Baloch students vow to keep QAU shut

Say they only acted in self-defence after Sindhi students attacked them on May 20


Arsalan Altaf October 23, 2017
Baloch students of QAU protest in front of NPC. Photo: Online

ISLAMABAD: Baloch students at the Quaid-i-Azam University (QAU) are up in arms against the varsity’s administration, faculty, and the syndicate committee after the latter refused to restore rusticated and expelled students.

At a news conference on Sunday, the Baloch students said they will continue their strike even though all other ethnic student councils —including the Sindhi, Punjabi, Pakhtun, Seraiki, and Baltistani — had decided to call off their strikes after negotiations with the authorities.

Even though the university administration announced on Sunday that the varsity — which has been closed since October 4 — will reopen on Monday (today) following assurances from district administration, the Baloch students vowed to keep it shut come what may.

“We will keep the university closed tomorrow. We have no other option left but to protest,” said Kamran Baloch, president of the Baloch student council.

He said that eight Baloch students were rusticated while two others were expelled by the university following armed clashes on the campus on May 20. The violent clash, between the Sindhi and Baloch students, had left several people injured and had prompted the varsity to call law-enforcement agencies to conduct an operation in the university’s hostels to purge it of violent elements. Even though around 26 students (11 Baloch and 15 Sindhi students) were booked for their part in the violence, the authorities left it to the university’s discipline committee (UDC) to probe and take action against the students. The UDC subsequently penalised around 42 students.

However, Kamran maintained that it was the Sindhi students who had attacked the Baloch students and that they, the Baloch students, merely reacted in self-defence.

His narrative was corroborated by an FIR lodged by the police after the May 20 clashes. “On May 20, we requested the university’s Resident Officer, the Provost, as well as the SHO of the Secretariat police station and sought their intervention to protect us and to stop what was going to happen, but nobody responded,” Kamran lamented.

He blamed the Sindhi students for the violence, noting that the police had also recovered a pistol, used in the clashes, from a Sindhi student.

The Baloch students said during a meeting between QAU students, the VC and the district administration on Thursday night, it had been agreed that the varsity’s syndicate in its meeting on Friday would hear the students’ version.
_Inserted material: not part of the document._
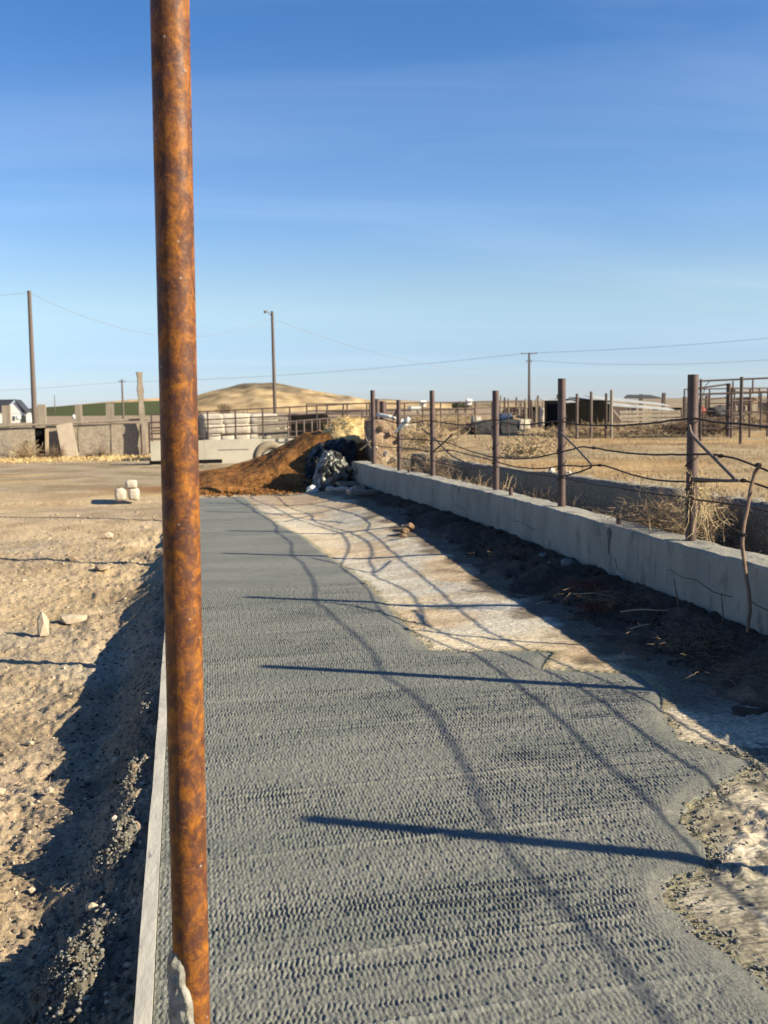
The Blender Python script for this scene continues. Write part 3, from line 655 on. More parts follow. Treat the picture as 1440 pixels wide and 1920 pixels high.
for (x, y, zt), lb in zip(POSTS, PL):
    t = thing('fence_post', (x, y, .56), lb, 'fence post', 'pipe posts standing on the long wall')
    r = .0395 if y < 13 else (.042 if y > 17.9 else .036)
    lean = .012 * math.sin(y * 3)
    n = 20; mb = MB(); a = np.arange(24) * 2 * math.pi / 24
    zs = np.linspace(.545, zt, n); mb.tube([(x + lean * 0, y, z) for z in zs], r, 24, caps=False).build('pipe', m_pipe, t, smooth=True)
    V = []; F = []
    for k in range(24): V += [(x + r * math.cos(a[k]), y + r * math.sin(a[k]), zt), (x + (r - .006) * math.cos(a[k]), y + (r - .006) * math.sin(a[k]), zt), (x + (r - .006) * math.cos(a[k]), y + (r - .006) * math.sin(a[k]), zt - .25)]
    for k in range(24):
        j = (k + 1) % 24; F += [(k * 3, j * 3, j * 3 + 1, k * 3 + 1), (k * 3 + 1, j * 3 + 1, j * 3 + 2, k * 3 + 2)]
    F.append(tuple(k * 3 + 2 for k in range(24)))
    MB().add(V, F).build('cut_top', m_pipe, t)
    if y > 5.5:
        for k, zc in enumerate([1.44, 1.17, .99, .88] if y < 11 else [1.36, 1.1, .93]):
            hel = [(x + (r + .006) * math.cos(q), y + (r + .006) * math.sin(q), zc - .05 + .10 * i / 13) for i, q in enumerate(np.linspace(2.6, 6.4, 14))]
            MB().tube(hel, .005, 5).build('tie_wire', m_cable, t, smooth=True)
for (y, zt, lb) in ((8.3, .655, 'short cut-off brown pipe stub on the wall right of the middle post'), (11.28, .66, 'small rusty pipe stub on the wall between two far posts'), (15.6, .63, 'tiny pipe stub low on the far wall top')):
    t = tag(MB().tube([(float(wf(y)) + .12, y, .56), (float(wf(y)) + .12, y, zt)], [.024, .024], 16).build('pipe_stub', m_pipe), lb, 'pipe stub', 'cut pipe stubs on the wall')

# ------------------------------------------------------------------ fence cables
def smoothpath(p, n=8):
    p = np.array(p, float); k = np.arange(len(p)); t = np.linspace(0, len(p) - 1, (len(p) - 1) * n + 1); o_ = []
    for i in range(p.shape[1]):
        c = p[:, i]; j = np.clip(t.astype(int), 0, len(p) - 2); f = t - j
        p0 = c[np.maximum(j - 1, 0)]; p1 = c[j]; p2 = c[j + 1]; p3 = c[np.minimum(j + 2, len(p) - 1)]
        o_.append(.5 * ((2 * p1) + (-p0 + p2) * f + (2 * p0 - 5 * p1 + 4 * p2 - p3) * f ** 2 + (-p0 + 3 * p1 - 3 * p2 + p3) * f ** 3))
    return np.stack(o_, -1)
def px(y): return float(np.interp(y, [p[1] for p in POSTS], [p[0] for p in POSTS]))
C1 = [(-.2, 1.42), (.4, 1.40), (1.11, 1.397), (1.7, 1.415), (2.2, 1.44), (2.95, 1.398), (3.58, 1.376), (4.2, 1.385), (4.68, 1.43), (5.3, 1.405), (6.13, 1.436), (6.69, 1.455), (7.1, 1.475), (7.72, 1.436), (8.43, 1.405), (9.26, 1.405), (9.84, 1.425),
      (10.9, 1.375), (11.6, 1.39), (12.1, 1.42), (12.8, 1.36), (13.6, 1.345), (14.74, 1.38), (15.5, 1.34), (16.3, 1.34), (17.3, 1.38), (18.3, 1.42)]
C2 = [(-.2, 1.05), (1, 1.04), (2.22, 1.07), (2.94, 1.047), (3.43, 1.041), (4.04, 1.036), (4.70, 1.036), (5.5, 1.06), (6.12, 1.167), (6.61, 1.225), (7.06, 1.213), (7.71, 1.186), (8.27, 1.180), (8.9, 1.196), (9.23, 1.19), (9.75, 1.12), (10.4, 1.045), (11.12, .993), (11.96, .973),
      (12.3, .98), (13.0, 1.016), (13.77, 1.082), (14.32, 1.10), (15.05, 1.097), (15.5, 1.09), (16.3, 1.09), (17.3, 1.17), (18.3, 1.17)]
C3 = [(-.2, .86), (1, .84), (2.22, .87), (2.91, .840), (3.42, .850), (3.97, .857), (4.43, .848), (4.85, .865), (5.5, .95), (6.12, 1.052), (6.35, 1.07), (6.65, 1.044), (7.2, 1.005), (7.71, .989), (8.09, 1.0), (8.51, 1.035), (8.78, 1.046), (9.15, 1.015), (9.7, .99), (10.3, .93), (11.2, .90), (12.1, .93),
      (13.0, .965), (13.86, .984), (14.6, .93), (15.5, .945), (16.3, .94), (17.6, .914), (18.3, .93)]
C4 = [(-.2, .70), (1, .68), (2.22, .70), (3.5, .685), (4.04, .70), (4.7, .742), (5.3, .80), (6.11, .889), (7.02, .886), (7.84, .874), (8.91, .862), (9.69, .868), (10.3, .858), (11.03, .854), (11.96, .857), (12.6, .80), (13.4, .77), (14.7, .80), (15.5, .77), (16.3, .78)]
for nm, C_, r, lb in (('fence_cable', C1, .0078, 'topmost dark steel cable sagging between the pipe posts'), ('fence_cable', C2, .0076, 'second dark cable from the top, kinked at the tied rods'),
                   ('fence_cable', C3, .0074, 'third dark cable from the top, crossing the hanging rope knot'), ('fence_cable', C4, .0066, 'lowest dark cable running just above the crumbled ledge')):
    p = smoothpath([(px(y) - .045 + (.02 if r < .0067 else 0), y, z) for y, z in C_], 6)
    p[:, 0] += .02 * fbm(p[:, 1] * 1.5, p[:, 1] * 0 + r * 1000, 2, 151); p[:, 2] += .006 * fbm(p[:, 1] * 5, p[:, 1] * 0, 2, 152 + int(r * 1e4))
    tag(MB().tube(p, r, 6).build(nm, m_cable, smooth=True), lb, 'cable', 'steel cables strung along the fence')
# knots and tied ends
KN = [(6.63, 1.222), (6.33, 1.07), (8.9, 1.196), (8.76, 1.045), (14.32, 1.10), (13.86, .984), (14.9, .93), (6.15, 1.185)]
KL = ['dark cable knot at the middle of the pale brace rod', 'dark cable knot beside the hanging rope', 'cable knot where the mid-span brace crosses the second cable', 'cable knot at the foot of the mid-span brace',
      'cable knot on the far span where two sticks cross', 'loose cable knot low on the far span', 'cable knot beside the far broken rod post', 'cable knot at the top of the hanging rope']
for (y, z), lb in zip(KN, KL):
    mb = MB()
    for k in range(4):
        q = [(px(y) - .045 + .011 * math.cos(t + k), y + .024 * math.cos(t * 1.0 + 2 * k) , z + .010 * math.sin(t + k)) for t in np.linspace(0, 6.2, 10)]
        mb.tube(q, .0050, 5)
    tag(mb.build('cable_knot', m_cable, smooth=True), lb, 'knot', 'knots in the fence cables')
# brace rods
RODS = [([(7.06, 1.43), (7.04, 1.385), (6.98, 1.34), (6.7, 1.21), (6.41, 1.078)], .0125, m_greypipe, 'bent grey brace rod slanting down right of the straw-wrapped post'),
        ([(6.98, 1.04), (6.55, 1.055), (6.36, 1.07)], .0115, m_greypipe, 'level grey rod tied to the third cable left of the rope knot'),
        ([(9.70, 1.315), (9.28, 1.18), (8.91, 1.045)], .0105, m_greypipe, 'slanting grey brace rod right of the middle post'),
        ([(9.66, .885), (9.2, .96), (8.91, 1.02)], .0085, m_cable, 'thin dark rod rising from the middle post foot to the brace'),
        ([(15.0, 1.26), (14.32, 1.10), (13.7, .93), (13.1, .86)], .0105, m_pipe, 'dark rod falling rightward from the far post'),
        ([(13.60, 1.215), (14.05, 1.07), (14.55, .93)], .0125, m_pipe, 'broken brown stick crossing the far span upward to the right')]
for pts_, r, mt, lb in RODS:
    p = smoothpath([(px(y) - .062, y, z) for y, z in pts_], 4)
    tag(MB().tube(p, r, 8).build('brace_rod', mt, smooth=True), lb, 'rod', 'rods tied between the fence cables')
# hanging rope: three twisted strands
HP = [(3.66, 6.104, 1.19), (3.655, 6.146, 1.156), (3.645, 6.16, 1.111), (3.612, 6.139, 1.036), (3.586, 6.11, .977), (3.545, 6.07, .888), (3.52, 6.049, .833), (3.485, 6.006, .76), (3.468, 5.981, .688), (3.465, 5.952, .597), (3.461, 5.917, .503), (3.457, 5.874, .405), (3.453, 5.851, .304), (3.45, 5.861, .22), (3.447, 5.859, .136), (3.443, 5.837, .055)]
p = smoothpath(HP, 14); hr = thing('hanging_rope', (3.46, 5.9, .05), 'twisted brown rope hanging from the cables in front of the wall', 'rope')
Lc = np.concatenate([[0], np.cumsum(np.linalg.norm(np.diff(p, axis=0), axis=1))])
for k in range(3):
    a = Lc * 150 + k * 2.094; q = p + .0062 * np.stack([np.cos(a), np.sin(a), 0 * a], -1)
    MB().tube(q, .0075, 6).build('strand', m_rope, hr, smooth=True)
mb = MB(); c0 = p[int(len(p) * .47)]
for k in range(3): mb.tube([c0 + np.array([.017 * math.cos(t), .017 * math.sin(t), .008 * k - .01]) for t in np.linspace(0, 6.3, 10)], .006, 5)
mb.build('knot', m_cable, hr)

# white plastic tubes
def ptube(p0, p1, r, lb):
    p0, p1 = np.array(p0), np.array(p1); t = thing('plastic_tube', tuple(p0), lb, 'plastic tube', 'white plastic tubes on the far fence')
    q = [p0 + (p1 - p0) * k for k in np.linspace(0, 1, 6)]; MB().tube(q, [r * .8, r, r, r, r, r * .85], 12).build('tube_body', m_cream, t, smooth=True)
    MB().tube([p0 - (p1 - p0) * .28, p0 + (p1 - p0) * .02], [r * .5, r * .62], 10).build('tube_neck', m_cream, t, smooth=True)
ptube((3.37, 16.25, 1.22), (3.52, 16.1, 1.41), .035, 'white plastic tube slanting up on the slim far post')
ptube((3.62, 18.0, 1.41), (3.40, 18.2, 1.46), .032, 'white plastic tube lying beside the farthest post')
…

The students said that they kept sitting outside the meeting venue for five hours, waiting to be called in, but in the end, the meeting concluded without granting the students a hearing.

The Baloch students later staged a demonstration outside the National Press Club, chanting slogans against QAU Vice-Chancellor Dr Javed Ashraf, and the teachers union.

Not budging

The university’s syndicate, during its meeting on Friday, had categorically and unequivocally refused to undo the punishments.

But it had decided to form a three-member committee to review the process adopted by the varsity’s disciplinary committee when awarding the punishments.

“The punishments awarded for May 20 incident will not be affected,” an official release had said .

The three-member committee was directed to submit its report within two weeks.

Published in The Express Tribune, October 23rd, 2017.